— Begin —

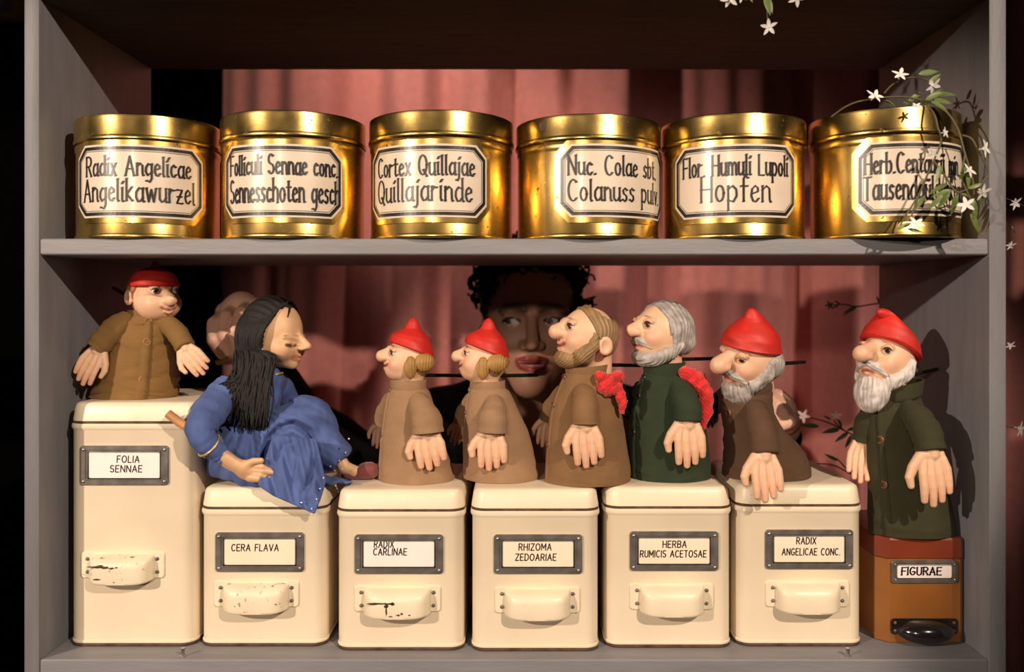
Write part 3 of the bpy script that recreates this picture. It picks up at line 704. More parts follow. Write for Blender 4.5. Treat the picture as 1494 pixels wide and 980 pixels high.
def coat(t, rings, Yc, zbot, m, ratio=.85, wr=0, wseed=1, name='coat', closed_top=True, yoff=None, fr=1.0):
    """rings = [(py, left px, right px)] from the neck down"""
    py = np.array([r[0] for r in rings], float); L_ = np.array([r[1] for r in rings], float); R_ = np.array([r[2] for r in rings], float)
    zb_py = VY+(Z0-zbot)/K(Yc); py[-1] = zb_py
    nn = 64; s = np.linspace(0, 1, len(py)); ss = np.linspace(0, 1, nn)
    def sm(a):
        pts, _ = crom([Vector((v, 0, 0)) for v in a], [0]*len(a), 12); b = np.array([q.x for q in pts]); return np.interp(ss, np.linspace(0, 1, len(b)), b)
    py, L_, R_ = sm(py), sm(L_), sm(R_)
    rn = random.Random(wseed); ws = [(rn.uniform(.12, .98), rn.uniform(.012, .03), rn.uniform(0, 6.28), rn.uniform(.5, 1), rn.choice((1, 1, 2))) for _ in range(14)]
    n = 80; kk = K(Yc)
    def pt(a, u):
        i = u*(nn-1)
        y_, l, r = np.interp(i, range(nn), py), np.interp(i, range(nn), L_), np.interp(i, range(nn), R_)
        hw = (r-l)/2; d = 1
        for c, w_, p0, am, q in ws: d += wr*am*math.exp(-((u-c-.05*math.sin(a*q+p0))/w_)**2)*math.cos(a*q+p0)
        d += fr*.012*u*math.sin(a*7+wseed)*u
        yo = 0 if yoff is None else yoff(u)
        return Vector((((l+r)/2+hw*d*math.cos(a)-VX)*kk, Yc+yo+hw*kk*ratio*d*math.sin(a), Z0-(y_-VY)*kk))
    rr = [[pt(2*math.pi*j/n, i/(nn-1)) for j in range(n)] for i in range(nn)]
    def shr(ring, f, dz=0):
        c = sum(ring, Vector())/len(ring); return [c+(q-c)*f+Vector((0, 0, dz)) for q in ring]
    rr = [shr(rr[0], .75, -.003)]+rr+[shr(rr[-1], .97, 0)]
    o = MB().loft(rr).build(name, m, t, sharp=70)
    return pt, (py[0], py[-1])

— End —

-- JOB --
Restate the data above exactly, stripping out each image.

-- EXERCISE OUTPUT --
Write part 3 of the bpy script that recreates this picture. It picks up at line 704. More parts follow. Write for Blender 4.5. Treat the picture as 1494 pixels wide and 980 pixels high.
def coat(t, rings, Yc, zbot, m, ratio=.85, wr=0, wseed=1, name='coat', closed_top=True, yoff=None, fr=1.0):
    """rings = [(py, left px, right px)] from the neck down"""
    py = np.array([r[0] for r in rings], float); L_ = np.array([r[1] for r in rings], float); R_ = np.array([r[2] for r in rings], float)
    zb_py = VY+(Z0-zbot)/K(Yc); py[-1] = zb_py
    nn = 64; s = np.linspace(0, 1, len(py)); ss = np.linspace(0, 1, nn)
    def sm(a):
        pts, _ = crom([Vector((v, 0, 0)) for v in a], [0]*len(a), 12); b = np.array([q.x for q in pts]); return np.interp(ss, np.linspace(0, 1, len(b)), b)
    py, L_, R_ = sm(py), sm(L_), sm(R_)
    rn = random.Random(wseed); ws = [(rn.uniform(.12, .98), rn.uniform(.012, .03), rn.uniform(0, 6.28), rn.uniform(.5, 1), rn.choice((1, 1, 2))) for _ in range(14)]
    n = 80; kk = K(Yc)
    def pt(a, u):
        i = u*(nn-1)
        y_, l, r = np.interp(i, range(nn), py), np.interp(i, range(nn), L_), np.interp(i, range(nn), R_)
        hw = (r-l)/2; d = 1
        for c, w_, p0, am, q in ws: d += wr*am*math.exp(-((u-c-.05*math.sin(a*q+p0))/w_)**2)*math.cos(a*q+p0)
        d += fr*.012*u*math.sin(a*7+wseed)*u
        yo = 0 if yoff is None else yoff(u)
        return Vector((((l+r)/2+hw*d*math.cos(a)-VX)*kk, Yc+yo+hw*kk*ratio*d*math.sin(a), Z0-(y_-VY)*kk))
    rr = [[pt(2*math.pi*j/n, i/(nn-1)) for j in range(n)] for i in range(nn)]
    def shr(ring, f, dz=0):
        c = sum(ring, Vector())/len(ring); return [c+(q-c)*f+Vector((0, 0, dz)) for q in ring]
    rr = [shr(rr[0], .75, -.003)]+rr+[shr(rr[-1], .97, 0)]
    o = MB().loft(rr).build(name, m, t, sharp=70)
    return pt, (py[0], py[-1])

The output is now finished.